TPIFM: A Task-Aware Model for Evaluating Perceptual Interaction Fluency in Remote AR Collaboration

Remote Collaborative Augmented Reality (RCAR) enables geographically distributed users to collaborate by integrating virtual and physical environments. However, because RCAR relies on real-time transmission, it is susceptible to delay and stalling impairments under constrained network conditions. Perceptual interaction fluency (PIF), defined as the perceived pace and responsiveness of collaboration, is influenced not only by physical network impairments but also by intrinsic task characteristics.
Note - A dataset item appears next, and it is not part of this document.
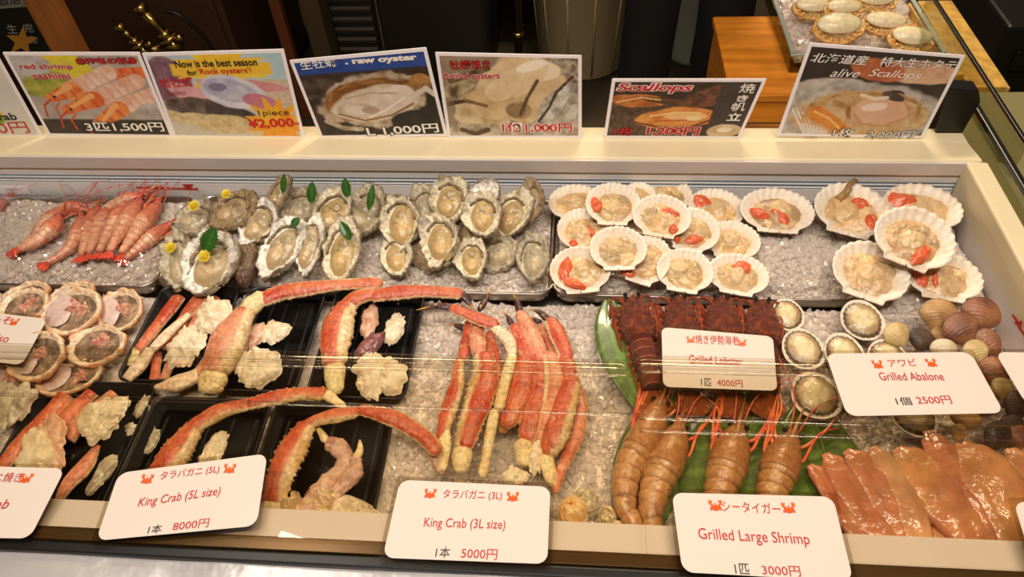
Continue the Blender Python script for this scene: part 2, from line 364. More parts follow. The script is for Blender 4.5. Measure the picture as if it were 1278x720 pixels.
# ------------------------------------------------------------------ seafood builders
def place(px, py, wpx, lpx, ang=0, tilt=0, z=None, yaw=0):
    """frame of a thing seen at px,py: long axis at image angle ang (clockwise from up), its plane tilted towards the front"""
    t = math.radians(tilt); yw = math.radians(yaw); a = math.radians(ang)
    n = np.array([math.sin(t) * math.sin(yw), -math.sin(t) * math.cos(yw), math.cos(t)])
    z0 = ZI + .012 if z is None else z; L = 0
    for _ in range(3):
        c = at(px, py, z0 + .5 * L * abs(math.sin(t)))
        hit = lambda x, y: CAM + ray(x, y) * (n.dot(c - CAM) / n.dot(ray(x, y)))
        A = hit(px + math.sin(a) * lpx / 2, py - math.cos(a) * lpx / 2); B = hit(px - math.sin(a) * lpx / 2, py + math.cos(a) * lpx / 2)
        L = np.linalg.norm(A - B)
    Yv = (A - B) / L; Xv = np.cross(Yv, n); o = (A + B) / 2
    def pj(p): q = RC.T @ (p - CAM); return np.array([FPX * q[0] / -q[2], FPX * q[1] / -q[2]])
    W = wpx * .02 / np.linalg.norm(pj(o + Xv * .01) - pj(o - Xv * .01))
    M = np.eye(4); M[:3, 0] = Xv; M[:3, 1] = Yv; M[:3, 2] = n; M[:3, 3] = o
    return M, W, L
def tocol(c): return S(*c)
def blob(mb, cx, cy, a, b, rot, h, z0, seed, col, n=.12, sc=None, nr=7, nt=30, p=2.4, col2=None, zn=.12, under=.25):
    """one glossy irregular lump lying at z0"""
    rho, th, _, _ = polar(nr, nt); r = np.random.default_rng(seed)
    e = 1 + n * fbm(np.c_[np.cos(th), np.sin(th), np.full(len(th), seed * 1.7)], sc or 1.6, seed)
    x = rho * a * e * np.cos(th); y = rho * b * e * np.sin(th); c, s = math.cos(math.radians(rot)), math.sin(math.radians(rot))
    X = cx + x * c - y * s; Y = cy + x * s + y * c
    d = np.clip(1 - rho ** p, 0, 1) ** .6; k = 1 / max(a, b)
    nz = fbm(np.c_[X, Y, np.zeros(len(X))], 2.2 * k, seed + 3)
    zt = z0 + h * d * (1 + zn * 2 * nz); zb = z0 - h * under * d
    C = np.broadcast_to(tocol(col), (len(X), 3))
    if col2 is not None: C = mixc(tocol(col), tocol(col2), .5 + .9 * fbm(np.c_[X, Y, zt], 3 * k, seed + 9))
    solid(mb, nr, nt, np.c_[X, Y, zt], np.c_[X, Y, zb], C, C)
    return mb
# ---- scallop
def scallop(px, py, w, l, ang, tilt, z, label, roe=(), group='small scallops on the ice tray', seed=0, big=False, meat=None, yaw=0, siphon=False):
    M, W, L = place(px, py, w * 1.08, l * 1.06, ang, tilt, z, yaw); D = (W + L) / 2
    t = thing('scallop', label, 'scallop', M, group); r = np.random.default_rng(seed + 100)
    nr, nt = 12, 132; rho, th, _, _ = polar(nr, nt)
    ux, uy = np.cos(th), np.sin(th)
    R = .5 * np.ones(len(th)); dn = np.maximum(-uy, 1e-6); ad = np.abs(th - 1.5 * math.pi); lim = .455 / np.maximum(dn, .3)
    R = np.where(ad < .54, lim, np.interp(ad, [.54, .60, .72, .95, 4], [.53, .47, .468, .5, .5]))
    x0 = rho * R * ux; y0 = rho * R * uy
    phi = np.arctan2(x0, y0 + .50); rd = np.hypot(x0, y0 + .5)
    nrib = 24 if big else 30; rib = np.cos(phi * nrib * 2.0)
    edge = 1 + .009 * rib * (rho ** 6) * (uy > -.6) + .02 * fbm(np.c_[ux, uy, 0 * ux + seed], 1.5, seed) * rho
    x = x0 * edge * W; y = y0 * edge * L
    dish = .15 * (rho ** 2.3) * (1 - .35 * sstep(.5, 1, -uy))
    zz = D * (dish + .009 * rib * sstep(.35, .95, rho)) - .055 * D
    col = mixc(S(214, 190, 152), S(232, 218, 198), sstep(.5, .9, rho)) * (1 + .09 * (rib * sstep(.6, .95, rho)))[:, None] * (1 + .05 * fbm(np.c_[x, y, zz], 60, seed))[:, None]
    col = mixc(col, S(205, 160, 110), .35 * sstep(.1, .6, fbm(np.c_[x, y, zz], 18, seed + 4)) * sstep(.5, 1, rho))
    cb = mixc(S(225, 205, 180), S(150, 110, 85), .5 + .5 * fbm(np.c_[x, y, zz], 30, seed + 5))
    b = MB(); solid(b, nr, nt, np.c_[x, y, zz], np.c_[x, y, zz - .0032 - .012 * D * (1 - rho ** 2)], col, cb)
    b.build('shell', M_shell, t)
    b = MB(); blob(b, .03 * W * r.normal(), -.44 * L, .022 * D, .018 * D, 0, .02 * D, .02 * D, seed, (40, 26, 20)); b.build('ligament', M_rough, t)
    b = MB(); mc = meat or (206, 172, 122)
    def mcol(k): return tuple(np.clip(np.array(mc) * (1 + .1 * r.normal()) + np.array([4, 0, -6]) * r.normal(), 0, 250))
    blob(b, .01 * W, .01 * L, .43 * W, .40 * L, 0, .075 * D, -.04 * D, seed + 1, mcol(0), .24, col2=(176, 136, 88), zn=.4, nt=54, nr=11)
    for k in range(5):
        a = k * 2.4 + r.uniform(0, 1); q = .2 + .08 * r.random()
        blob(b, q * W * math.cos(a), q * L * math.sin(a) * .85, (.13 + .08 * r.random()) * D, (.08 + .05 * r.random()) * D, math.degrees(a) + 90 + r.uniform(-40, 40), .045 * D, .0, seed * 9 + k, mcol(k), .3, col2=mcol(k + 1), zn=.5, nr=8, nt=38, sc=2)
    blob(b, r.uniform(-.1, .1) * W, r.uniform(-.04, .1) * L, .20 * D, .17 * D, r.uniform(0, 180), .075 * D, .02 * D, seed + 31, (220, 188, 140), .16, col2=(204, 168, 118), zn=.3, nr=9, nt=40)
    b.build('meat', M_meat, t)
    for k, (rx, ry, ra, rb, rr) in enumerate(roe):
        b = MB(); blob(b, rx * W, ry * L, ra * D * 1.1, rb * D * 1.1, rr, .06 * D, .035 * D, seed + k * 5, (216, 104, 56), .34, col2=(204, 78, 36), nt=40, nr=9, sc=1.4, zn=.35); b.build('roe', M_meat, t)
    if siphon:
        b = MB(); Pp = resample([(-.2 * W, .18 * L, .04 * D), (-.12 * W, .33 * L, .08 * D), (-.1 * W, .46 * L, .12 * D), (-.03 * W, .58 * L, .13 * D)], 18)
        V, F, tt, a = tube(Pp, np.linspace(.06, .035, 18) * D, np.linspace(.05, .03, 18) * D, 12)
        b.add(V + .004 * fbm(V, 150, 2)[:, None], F, mixc(S(168, 130, 74), S(110, 84, 50), tt)); b.build('siphon', M_meat, t)
    return t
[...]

These characteristics can be interpreted as the task-specific just-noticeable difference (JND), i.e., the maximal tolerable temporal responsiveness before PIF degrades. When the average response time (ART), measured as the mean time per operation from receiving collaborator feedback to initiating the next action, falls within the JND, PIF is generally sustained, whereas values exceeding it indicate disruption. Tasks differ in their JNDs, reflecting distinct temporal responsiveness demands and sensitivities to impairments. From the perspective of the Free Energy Principle (FEP), tasks with lower JNDs impose stricter temporal prediction demands, making PIF more vulnerable to impairments, whereas higher JNDs allow greater tolerance. On this basis, we classify RCAR tasks by JND and evaluate their PIF through controlled subjective experiments under delay, stalling, and hybrid conditions. Building on these findings, we propose the Task-Aware Perceptual Interaction Fluency Model (TPIFM). Experimental results show that TPIFM accurately assesses PIF under network impairments, providing guidance for adaptive RCAR design and user experience optimization under network constraints.